There is a broad spectrum of situations to which non-participation might apply, e.g., non-participation in consideration of, or voting on, particular items before the UNGA or its principal committees; non-participation in ad hoc UNGA subcommittees (like the Committee of 24 on colonial issues); non-participation in particular sessions of UN bodies (like a special session of the GA); non-participation in principal UN organs (like UNESCO). We have already engaged in some non-participation in the case of a few UN sub-bodies.

A form of non-participation we have not previously utilized is that of declining to participate in the adoption of a measure, that is, even declining to cast an abstention. This option might be useful particularly as a way of showing disapproval with the manner in which an item was handled, e.g., without sufficient consultations, with unjustified haste, or the like.

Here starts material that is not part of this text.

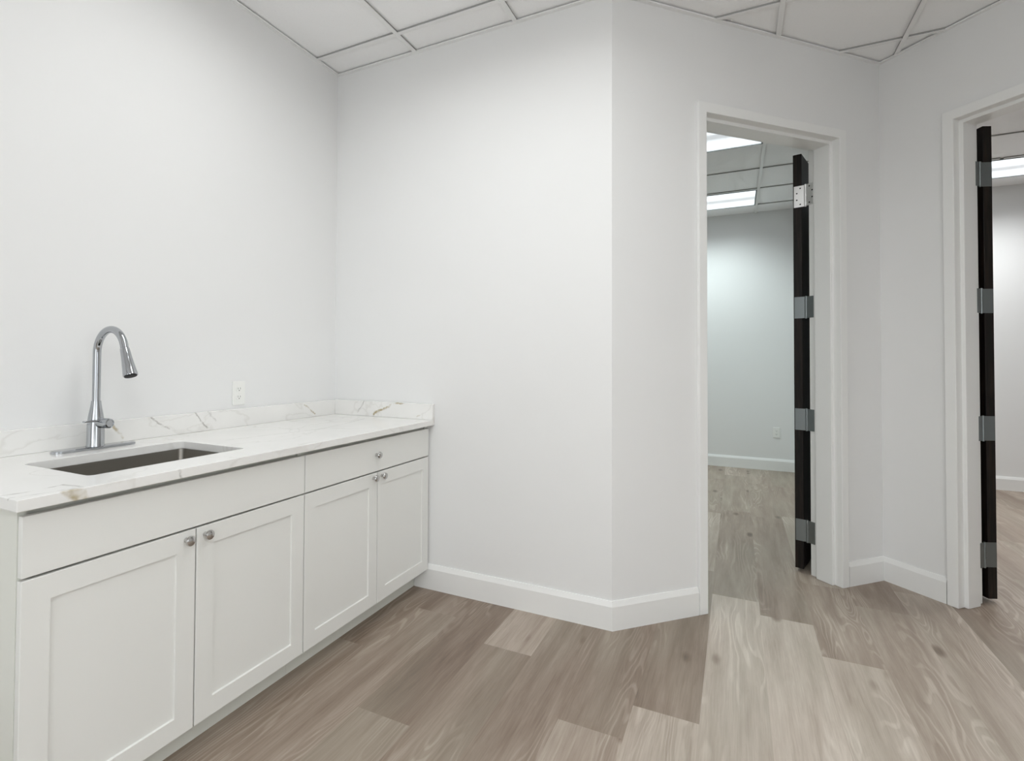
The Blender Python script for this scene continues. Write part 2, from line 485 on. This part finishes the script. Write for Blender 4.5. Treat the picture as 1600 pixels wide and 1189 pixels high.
# ------------------------------------------------------------------ ceiling with its grid
GX0, GY0, G = .566, -.19, .606
bm = bmesh.new()
box(bm, (FX0, FY0, H+.012), (FX1, FY1, H+.05))
ceil = struct(link('ceiling', bm, 'tile'), 'white suspended ceiling of square mineral tiles', 'ceiling')
tw = .012
bm = bmesh.new(); bc = bmesh.new(); be = bmesh.new()
for k in range(-2, 11):
    x = GX0+G*k
    if FX0 < x < FX1:
        ye = 0 if k in (6, 8) else FY1
        box(bm, (x-tw, FY0, H), (x+tw, ye, H+.0015)); box(be, (x-tw+.0015, FY0, H+.0015), (x+tw-.0015, ye, H+.0119))
for k in range(-8, 9):
    y = GY0+G*k
    if FY0 < y < FY1:
        for j in range(-2, 11):
            xa, xb = max(GX0+G*j+tw+.001, FX0), min(GX0+G*(j+1)-tw-.001, FX1)
            if xb > xa: box(bc, (xa, y-tw, H), (xb, y+tw, H+.0015)); box(be, (xa, y-tw+.0015, H+.0015), (xb, y+tw-.0015, H+.0118))
link('ceiling_grid', bm, 'tee', ceil)
link('ceiling_grid', bc, 'tee', ceil)
link('tile_edge_shade', be, 'tile_edge_shade', ceil)
# wall angle round the room
bm = bmesh.new()
inn = off_poly(ext, -.020)[1:-1]
for i in range(len(chain)-1):
    prism(bm, [Vector(chain[i]), Vector(chain[i+1]), inn[i+1], inn[i]], H-.0015, H+.005)
struct(link('trim_1', bm, 'tee'), 'thin white wall angle round the edge of the ceiling', 'ceiling trim')

# ------------------------------------------------------------------ baseboards
BP = [(0, 0), (.015, 0), (.015, .108), (.006, .132), (0, .132)]
def baseboard(name, pts, label, caps=True):
    bm = bmesh.new(); rings = []
    offc = {d: off_poly(pts, -d) for d in {p[0] for p in BP}}
    rings = [[bm.verts.new((offc[d][i].x, offc[d][i].y, z)) for d, z in BP] for i in range(len(pts))]
    n = len(BP)
    for r, q in zip(rings, rings[1:]):
        for i in range(n): bm.faces.new((r[i], r[(i+1) % n], q[(i+1) % n], q[i]))
    bm.faces.new(rings[0]); bm.faces.new(rings[-1][::-1])
    return struct(link(name, bm, 'trim'), label, 'baseboard')
p3 = lambda t: (X1+S*t, S*t); p4 = lambda t: (CX+S*t, CY-S*t)
baseboard('baseboard_back', [(XT+.004, 0), (X1, 0), p3(D1[0]-.052)], 'white baseboard from the cabinets round the corner to the nearer doorway')
baseboard('baseboard_corner', [p3(D1[1]+.056), (CX, CY), p4(D2[0]-.054)], 'short white baseboard in the corner between the two doorways')
baseboard('baseboard_right', [p4(D2[1]+.054), (XR, 0), (XR, YB)], 'white baseboard on the walls outside the picture')
baseboard('baseboard_far', [(0, T+.2), (0, YF), (CX-.06, YF), (CX-.06, CY+T/S)], 'white baseboard along the far wall of the first office')
baseboard('baseboard_far', [(CX+.06, CY+T/S), (CX+.06, YF), (XO, YF), (XO, T)], 'white baseboard along the far wall of the second office')

# ------------------------------------------------------------------ door frames (double-rabbet frame round each opening)
FP = [(.05, 0), (.05, .018), (0, .018), (0, -.028), (-.018, -.028), (-.018, -.125), (0, -.125), (0, -.172), (.05, -.172), (.05, -.154), (.031, -.154), (.031, 0)]
def frame(name, F, D, label):
    bm = bmesh.new()
    extrude_path(bm, FP, [lambda u, o: F(D[0]-u, o, 0), lambda u, o: F(D[0]-u, o, DOOR_H+u),
                          lambda u, o: F(D[1]+u, o, DOOR_H+u), lambda u, o: F(D[1]+u, o, 0)])
    return struct(link(name, bm, 'trim', bevel=.0025), label, 'door frame')
frame('trim_2', F3, D1, 'white painted frame round the nearer doorway')
frame('trim_3', F4, D2, 'white painted frame round the doorway at the right edge')

# ------------------------------------------------------------------ doors with hinges
def door(name, F, D, hinge_right, angle, label, bright_top):
    # local frame at the hinge pin: +X from the pin across the opening when closed, +Y out into the office
    PO = .020
    th = D[1] if hinge_right else D[0]
    sgn = -1 if hinge_right else 1
    piv = F(th, -.172-PO, 0)
    ex = (F(th+sgn, 0, 0)-F(th, 0, 0)); ey = (F(0, -1, 0)-F(0, 0, 0))
    base = Matrix.Identity(4)
    for i in range(3): base[i][0], base[i][1], base[i][2], base[i][3] = ex[i], ey[i], (0, 0, 1)[i], piv[i]
    a = radians(angle)
    rot = Matrix.Rotation(a, 4, 'Z')
    op = base @ rot
    w = .900; z0, z1 = .020, DOOR_H-.003
    def L(m): return lambda x, y, z: m @ Vector((x, y, z))
    bm = bmesh.new(); box(bm, (.004, -PO-.045, z0), (.004+w, -PO, z1), L(op))
    leaf = struct(link(name, bm, 'door', bevel=.0015, seg=1), label, 'door')
    for i, z in enumerate((.247, .899, 1.562, 2.226)):
        bright = bright_top and i == 3
        mt = 'hinge_bright' if bright else 'hinge'
        hh = .0635
        bm = bmesh.new()
        # plate on the door edge and on the jamb
        box(bm, (.0012, -PO-.040, z-hh), (.0042, -PO+.001, z+hh), L(op))
        box(bm, (.0012, -PO+.001, z-hh), (.0042, .004, z+hh), L(op))
        box(bm, (-.0005, -PO-.028, z-hh), (.0025, .004, z+hh), L(base))
        # knuckle in five lengths
        for q in range(5):
            a0 = z-hh+q*2*hh/5+.0008; a1 = z-hh+(q+1)*2*hh/5-.0008
            lathe(bm, [(.0075, a0), (.0075, a1)], 16, Matrix.Translation(piv))
        lathe(bm, [(.0055, z-hh-.003), (.0055, z+hh+.003)], 12, Matrix.Translation(piv))
        h = link('hinge', bm, mt, leaf)
        h['label'] = 'bright polished hinge with screws showing' if bright else 'satin grey hinge'
        if bright:
            for mm, xx, sg in ((op, .0010, -1), (base, .0027, 1)):
                for dy, dz in ((-.013, .048), (-.031, .020), (-.013, -.048), (-.031, -.020)):
                    bm = bmesh.new()
                    lathe(bm, [(0, -.001), (.0042, -.0006), (.0046, .0006), (0, .0008)], 12,
                          mm @ Matrix.Translation((xx, -PO+dy+.006, z+dz)) @ Matrix.Rotation(pi/2, 4, 'Y'))
                    link('screw', bm, 'screw', h)
    return leaf
door('door_1', F3, D1, True, 151, 'dark espresso wooden door swung open behind the nearer doorway', True)
door('door_2', F4, D2, False, 158, 'dark espresso wooden door swung open behind the right doorway', False)

# ------------------------------------------------------------------ ceiling lights
def troffer(x0, y0, spec, mat, label, group, dim=1.0):
    p, c, spread = spec
    xa, xb, ya, yb = x0+tw, x0+2*G-tw, y0+tw, y0+G-tw
    t = empty('ceiling_light', ((xa+xb)/2, (ya+yb)/2, H-.004)); tag(t, label, 'ceiling light', group)
    hx, hy = (xb-xa)/2, (yb-ya)/2
    bm = bmesh.new(); fw = .012
    for a, b in (((-hx, -hy), (hx, -hy+fw)), ((-hx, hy-fw), (hx, hy)), ((-hx, -hy+fw), (-hx+fw, hy-fw)), ((hx-fw, -hy+fw), (hx, hy-fw))):
        box(bm, (a[0], a[1], 0), (b[0], b[1], .0155))
    link('frame', bm, 'fixture', t)
    bm = bmesh.new(); box(bm, (-hx+fw, -hy+fw, .004), (hx-fw, hy-fw, .0092))
    link('diffuser', bm, mat, t)
    ld = bpy.data.lights.new('lamp', 'AREA'); ld.shape = 'RECTANGLE'; ld.size = 2*(hx-fw); ld.size_y = 2*(hy-fw)
    ld.energy = p*dim; ld.color = c; ld.spread = radians(spread)
    lo = bpy.data.objects.new('lamp', ld); COL.objects.link(lo); lo.parent = t; lo.location = (0, 0, .002)
    return t
gx = lambda k: GX0+G*k
gy = lambda k: GY0+G*k
OG = 'recessed lights in the office ceilings'
troffer(gx(1), gy(3), OFFICE_LIGHT, 'lens_cool', 'recessed ceiling light at the top of the nearer doorway, nearest the frame', OG)
troffer(gx(1), gy(6), OFFICE_LIGHT, 'lens_cool', 'recessed ceiling light near the far wall seen through the nearer doorway', OG)
troffer(gx(5), gy(6), OFFICE2_LIGHT, 'lens_cool', 'recessed ceiling light seen through the right doorway beside the dark door', OG)
troffer(gx(5), gy(3), OFFICE2_LIGHT, 'lens_cool', 'recessed ceiling light in the right office, hidden above the doorway', OG)
RG = 'recessed lights of the counter room'
troffer(gx(0), gy(-2), ROOM_LIGHT, 'lens_warm', 'recessed ceiling light overhead in front of the counter, above the picture', RG, .53)
troffer(gx(2), gy(-2), ROOM_LIGHT, 'lens_warm', 'added recessed ceiling light overhead in the middle of the room, above the picture', RG, .30)  # unseen fixture, added to brighten the room
troffer(gx(4), gy(-6), ROOM_LIGHT, 'lens_warm', 'added recessed ceiling light behind the viewer', RG, 2.4)  # unseen fixture, added as strong fill from the rear

# ------------------------------------------------------------------ base cabinets
def knob(parent, y, z):
    bm = bmesh.new()
    m = Matrix.Translation((XF, y, z)) @ Matrix.Rotation(pi/2, 4, 'Y')
    lathe(bm, [(0, -.001), (.0075, -.001), (.0070, .003), (.0052, .008), (.0056, .013), (.0120, .0165), (.0150, .0195), (.0155, .0225), (.0140, .0260), (.0085, .0290), (0, .0300)], 28, m)
    o = autosmooth(link('knob', bm, 'nickel', parent), 30)
    o['label'] = 'small round polished metal knob'
    return o
def shaker(parent, ya, yb, za, zb, hinge_left_knob):
    xb, xf, rec, st = XF-.019, XF, .0065, .060
    bm = bmesh.new()
    # back panel and the four rails as one mesh with a sunk field
    outer = [(ya, za), (yb, za), (yb, zb), (ya, zb)]
    i1 = [(ya+st, za+st), (yb-st, za+st), (yb-st, zb-st), (ya+st, zb-st)]
    i2 = [(a+sy*.0015, b+sz*.0015) for (a, b), (sy, sz) in zip(i1, ((1, 1), (-1, 1), (-1, -1), (1, -1)))]
    e = .0012
    oe = [(a+sy*e, b+sz*e) for (a, b), (sy, sz) in zip(outer, ((1, 1), (-1, 1), (-1, -1), (1, -1)))]
    R = [[bm.verts.new((x, y, z)) for y, z in lp] for lp, x in ((outer, xb), (outer, xf-e), (oe, xf), (i1, xf), (i2, xf-rec))]
    for A, B in zip(R, R[1:]):
        for i in range(4):
            j = (i+1) % 4; bm.faces.new((A[i], A[j], B[j], B[i]))
    bm.faces.new(R[0][::-1]); bm.faces.new(R[-1])
    o = link('door', bm, 'cab', parent)
    return o
def slab(name, parent, ya, yb, za, zb):
    bm = bmesh.new(); box(bm, (XF-.019, ya, za), (XF, yb, zb))
    return link(name, bm, 'cab', parent, bevel=.0012)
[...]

It is our judgment that until such time as there is substantial improvement in the overall functioning-of the UN system, there are likely to be situations in which some form of non-participation would be helpful to our overall efforts and that several instances of non-participation by us would gradually and cumulatively stimulate others to a more realistic appreciation of the long-term dangers of pursuing confrontation politics in international organizations. Accordingly, we intend to look carefully throughout the year’s work at developing situations to see whenever some form of non-participation might be appropriate and we may present this option to you for consideration more frequently than in the past.

(9) Selective withholding of contributions to the UN or its specialized agencies. There are three possible types of withholding. First, we could withhold for expenditures which we think were illegally or improperly authorized. Second, we could withhold from an entire organization if we believe its activities have been grossly irresponsible. This type of withholding has taken place only as a result of decisions by Congress, e.g., UNESCO and earlier with the ILO. Third, we could withhold contributions relating to individual resolutions or decisions of which we strongly disapprove.

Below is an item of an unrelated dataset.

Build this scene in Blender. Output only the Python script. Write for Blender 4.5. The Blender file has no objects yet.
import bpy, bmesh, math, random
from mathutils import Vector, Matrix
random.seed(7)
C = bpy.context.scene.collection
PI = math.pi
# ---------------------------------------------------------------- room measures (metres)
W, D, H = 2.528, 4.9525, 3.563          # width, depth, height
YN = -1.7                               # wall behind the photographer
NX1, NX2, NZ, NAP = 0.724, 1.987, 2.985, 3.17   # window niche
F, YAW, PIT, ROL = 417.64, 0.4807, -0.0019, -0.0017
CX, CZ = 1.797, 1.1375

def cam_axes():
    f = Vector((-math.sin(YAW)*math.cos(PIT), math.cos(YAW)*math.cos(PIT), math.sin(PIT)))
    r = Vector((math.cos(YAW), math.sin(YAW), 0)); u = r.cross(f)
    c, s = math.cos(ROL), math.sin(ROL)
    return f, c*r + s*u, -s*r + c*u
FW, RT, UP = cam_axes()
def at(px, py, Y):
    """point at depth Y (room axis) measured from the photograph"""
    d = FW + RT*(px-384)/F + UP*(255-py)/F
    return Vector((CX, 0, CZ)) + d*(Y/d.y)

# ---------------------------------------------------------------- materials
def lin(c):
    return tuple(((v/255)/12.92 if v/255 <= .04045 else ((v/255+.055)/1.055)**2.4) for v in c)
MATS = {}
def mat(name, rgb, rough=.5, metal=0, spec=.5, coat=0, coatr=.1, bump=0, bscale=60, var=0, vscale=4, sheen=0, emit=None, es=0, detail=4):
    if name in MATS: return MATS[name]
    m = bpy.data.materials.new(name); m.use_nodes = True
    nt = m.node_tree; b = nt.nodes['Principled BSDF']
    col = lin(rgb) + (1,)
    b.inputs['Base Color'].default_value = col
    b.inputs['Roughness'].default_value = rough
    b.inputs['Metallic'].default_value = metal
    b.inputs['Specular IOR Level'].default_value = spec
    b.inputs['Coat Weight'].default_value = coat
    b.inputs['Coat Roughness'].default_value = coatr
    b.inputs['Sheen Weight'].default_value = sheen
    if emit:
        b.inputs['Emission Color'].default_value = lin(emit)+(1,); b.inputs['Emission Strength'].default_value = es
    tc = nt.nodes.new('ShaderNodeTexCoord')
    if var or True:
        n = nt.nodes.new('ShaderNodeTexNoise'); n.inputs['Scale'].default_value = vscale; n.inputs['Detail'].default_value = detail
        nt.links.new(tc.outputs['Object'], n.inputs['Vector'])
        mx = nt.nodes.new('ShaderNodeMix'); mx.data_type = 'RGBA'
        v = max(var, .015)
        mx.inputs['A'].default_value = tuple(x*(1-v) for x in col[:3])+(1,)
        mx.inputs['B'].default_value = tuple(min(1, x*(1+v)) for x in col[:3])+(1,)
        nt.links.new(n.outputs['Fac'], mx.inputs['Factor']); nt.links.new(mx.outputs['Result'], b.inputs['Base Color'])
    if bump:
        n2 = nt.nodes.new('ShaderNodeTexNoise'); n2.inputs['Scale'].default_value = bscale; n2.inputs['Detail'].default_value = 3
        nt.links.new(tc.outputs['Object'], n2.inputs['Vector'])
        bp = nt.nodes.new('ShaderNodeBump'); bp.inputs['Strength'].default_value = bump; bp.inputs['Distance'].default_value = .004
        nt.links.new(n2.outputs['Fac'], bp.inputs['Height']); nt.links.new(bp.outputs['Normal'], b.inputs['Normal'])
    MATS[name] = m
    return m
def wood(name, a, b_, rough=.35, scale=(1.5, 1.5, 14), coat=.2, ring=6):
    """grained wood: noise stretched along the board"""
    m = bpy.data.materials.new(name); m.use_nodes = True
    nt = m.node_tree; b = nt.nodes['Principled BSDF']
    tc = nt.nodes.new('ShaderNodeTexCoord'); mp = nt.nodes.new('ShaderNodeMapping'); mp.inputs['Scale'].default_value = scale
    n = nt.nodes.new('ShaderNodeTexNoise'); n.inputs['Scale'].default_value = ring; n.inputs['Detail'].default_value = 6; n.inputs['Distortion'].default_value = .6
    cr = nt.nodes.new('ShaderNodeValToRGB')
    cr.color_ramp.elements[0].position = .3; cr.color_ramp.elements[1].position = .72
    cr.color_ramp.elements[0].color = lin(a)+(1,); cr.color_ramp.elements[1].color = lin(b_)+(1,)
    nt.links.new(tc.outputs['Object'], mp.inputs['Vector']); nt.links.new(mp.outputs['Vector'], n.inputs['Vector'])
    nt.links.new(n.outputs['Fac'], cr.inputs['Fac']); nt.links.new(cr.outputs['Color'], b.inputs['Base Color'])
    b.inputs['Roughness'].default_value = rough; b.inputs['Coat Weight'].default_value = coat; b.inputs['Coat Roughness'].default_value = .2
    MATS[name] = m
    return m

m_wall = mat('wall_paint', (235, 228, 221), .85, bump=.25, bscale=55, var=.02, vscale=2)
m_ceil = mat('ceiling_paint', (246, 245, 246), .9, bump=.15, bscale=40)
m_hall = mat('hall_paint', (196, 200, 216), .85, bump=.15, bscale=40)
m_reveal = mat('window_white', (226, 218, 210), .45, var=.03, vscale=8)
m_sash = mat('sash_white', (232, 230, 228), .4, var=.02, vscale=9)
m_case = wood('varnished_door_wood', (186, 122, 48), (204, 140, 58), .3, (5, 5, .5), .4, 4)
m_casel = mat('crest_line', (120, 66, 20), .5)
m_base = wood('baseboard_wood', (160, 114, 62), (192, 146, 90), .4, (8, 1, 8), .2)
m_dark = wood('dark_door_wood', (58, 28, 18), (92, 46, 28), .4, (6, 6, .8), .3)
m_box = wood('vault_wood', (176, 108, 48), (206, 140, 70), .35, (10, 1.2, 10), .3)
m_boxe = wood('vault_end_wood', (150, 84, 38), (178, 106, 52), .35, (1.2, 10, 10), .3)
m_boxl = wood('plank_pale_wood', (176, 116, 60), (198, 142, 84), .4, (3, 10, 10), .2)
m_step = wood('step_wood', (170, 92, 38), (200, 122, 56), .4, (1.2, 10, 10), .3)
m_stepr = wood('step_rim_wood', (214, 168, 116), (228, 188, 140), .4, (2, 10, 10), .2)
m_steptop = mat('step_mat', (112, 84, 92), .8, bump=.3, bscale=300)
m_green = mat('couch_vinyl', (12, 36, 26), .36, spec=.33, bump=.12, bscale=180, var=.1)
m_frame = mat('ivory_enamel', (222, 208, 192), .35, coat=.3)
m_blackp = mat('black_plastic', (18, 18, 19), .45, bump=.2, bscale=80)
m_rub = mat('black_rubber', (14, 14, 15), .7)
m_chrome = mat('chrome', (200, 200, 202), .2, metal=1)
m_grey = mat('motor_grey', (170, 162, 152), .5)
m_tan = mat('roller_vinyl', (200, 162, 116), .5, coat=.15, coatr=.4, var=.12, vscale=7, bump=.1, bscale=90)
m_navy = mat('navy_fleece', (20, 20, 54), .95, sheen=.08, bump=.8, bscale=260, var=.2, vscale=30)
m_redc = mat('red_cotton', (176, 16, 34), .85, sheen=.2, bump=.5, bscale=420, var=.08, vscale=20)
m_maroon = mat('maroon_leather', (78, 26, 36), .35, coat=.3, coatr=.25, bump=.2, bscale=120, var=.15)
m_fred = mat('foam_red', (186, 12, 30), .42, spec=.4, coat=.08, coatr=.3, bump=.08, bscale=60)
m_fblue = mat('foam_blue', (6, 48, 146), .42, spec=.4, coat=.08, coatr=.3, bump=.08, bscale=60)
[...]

An advantage to selective withholding could be that it could provide even stronger evidence than selective non-participation that the U.S. will not accept serious abuses within the system. On the negative side, however, withholding would obviously raise difficult policy issues and could involve legal questions about treaty obligations to pay assessed contributions. Our withholdings could be utilized to justify widespread withholdings by others, with a significant decrease resulting in the overall effectiveness of the UN and its bodies, including possibly in areas where we are deriving benefit. It would be relatively easy for some of the newly rich countries to pick up the deficits when they wished to, thus minimizing the practical impact of our withholding and even perhaps setting the stage for more irresponsible activities than before. At the present time we do not see situations which would warrant our taking the initiative to withhold funds. However, we shall keep this option in mind as the year’s work proceeds and will call to your attention any situations that might warrant its consideration.

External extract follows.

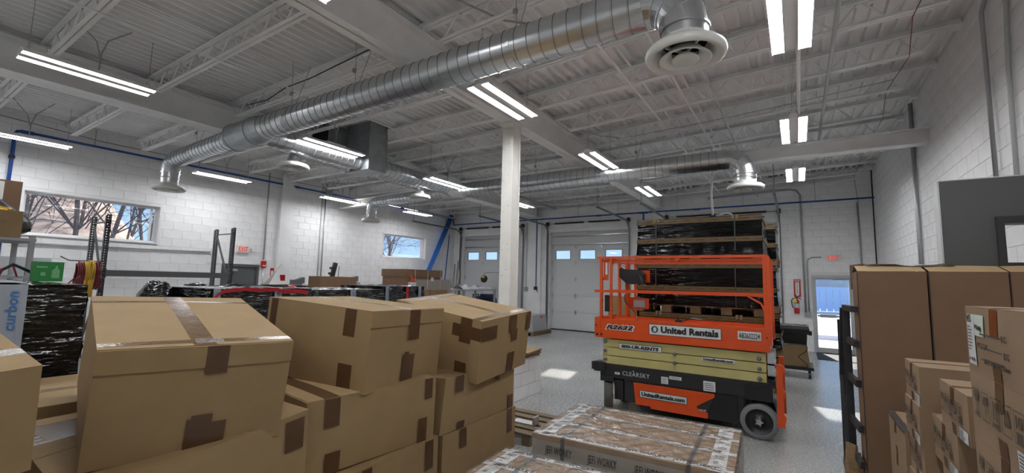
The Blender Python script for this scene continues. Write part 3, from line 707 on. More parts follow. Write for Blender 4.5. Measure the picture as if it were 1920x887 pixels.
pipe('conduit', 'steel strut carrying the right hand light row', [(.10, 3.0, 4.42), (.10, 10.1, 4.42)], .025, M['steelwhite'], 'conduit')
pipe('cable', 'black cable sagging along the joist above the rear duct', [(-3.5, 7.55, 4.72), (-3.0, 7.6, 4.5), (-2.6, 7.7, 4.42), (-1.2, 7.65, 4.45), (0, 7.6, 4.5), (1.2, 7.6, 4.6)], .006, M['conduit'], 'cable')
pipe('cable', 'dark cable drooping under the deck at the top of the photo', [(-3.4, 2.9, 4.85), (-3.0, 3.2, 4.72), (-2.7, 3.9, 4.70), (-2.2, 4.2, 4.62)], .011, M['conduit'], 'cable')
pipe('cable', 'black wire looping along the nearest joist left of the girder', [(-7.9, 3.67, 4.68), (-7.2, 3.65, 4.62), (-6.7, 3.66, 4.72), (-6.0, 3.64, 4.70), (-5.4, 3.64, 4.74), (-4.6, 3.63, 4.78), (-4.4, 3.62, 4.6)], .008, M['black'], 'cable')
pipe('support_rod', 'white vertical rod hanging beside the girder above the big duct', [(-4.55, 4.1, 4.862), (-4.55, 4.1, 4.1)], .022, M['steelwhite'], 'rod')
pipe('guide_wire', 'thin wire running along the left wall above the blue pipe', [(XL+.05, 1.2, 4.72), (XL+.05, 3.0, 4.60), (XL+.05, 5.0, 4.60), (XL+.05, 9, 4.62)], .006, M['maroon'], 'wire')
for i, (a, b) in enumerate((((-7.4, 10.2, 4.5), (-6.35, 14.2, 4.42)), ((-12.2, 12.2, 4.4), (-9.0, 14.2, 4.35)))):
    tag(part('opener_rail', MB().bar(a, (a[0]+.05, b[1], b[2]), .09, .05), M['conduit']), ('door opener rail hanging in front of the middle garage door', 'door opener rail hanging in front of the left garage door')[i], 'rail')
# exit signs
def exit_sign(label, c, rot, side):
    t = thing('exit_sign', label, 'exit sign', c, group='exit signs', rot=(0, 0, rot))
    part('housing', MB().box((-.16, -.06, -.095), (.16, -.002, .095)), M['glow'], t)
    lettering('EXIT', .24, .125, M['redtext'], t, (0, -.064, 0), FRONT, .012)
    for s in side:
        lp = part('lamp_head', MB().lathe([(.001, -.03), (.035, -.03), (.045, .03), (.001, .035)], 14, (s*.23, -.06, .02), M=Matrix.Rotation(R(90), 4, 'X')).box((s*.16, -.05, .005), (s*.21, -.03, .03)), M['white'], t)
        part('lamp_lens', MB().lathe([(.001, -.034), (.032, -.034), (.032, -.03)], 14, (s*.23, -.06, .02), M=Matrix.Rotation(R(90), 4, 'X')), M['lightgrey'], t)
    return t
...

  1. Source: National Archives, RG 59, IO/UNP Files: Lot 93 D 191, U.N. Institutional Problems—1974–75. Confidential. Drafted by Buffum and Neidle on January 31. Sent through Sisco. Kissinger’s September 24 address to the United Nations is published in Department of State Bulletin, October 15, 1973, pp. 469–473. The Case Amendment to the 1974 Foreign Assistance Act cut off funding for UNESCO until the President certified to Congress that UNESCO had “adopted policies which are fully consistent with its educational, scientific, and cultural objectives” and “taken concrete steps to correct its recent actions of a primarily political character.” On December 30, 1976, Ford certified that UNESCO had adopted the prescribed policies (see Documents 102 and 103).
  2. Buffum outlined measures being taken to address problems occurring in international organizations within the U.N. system.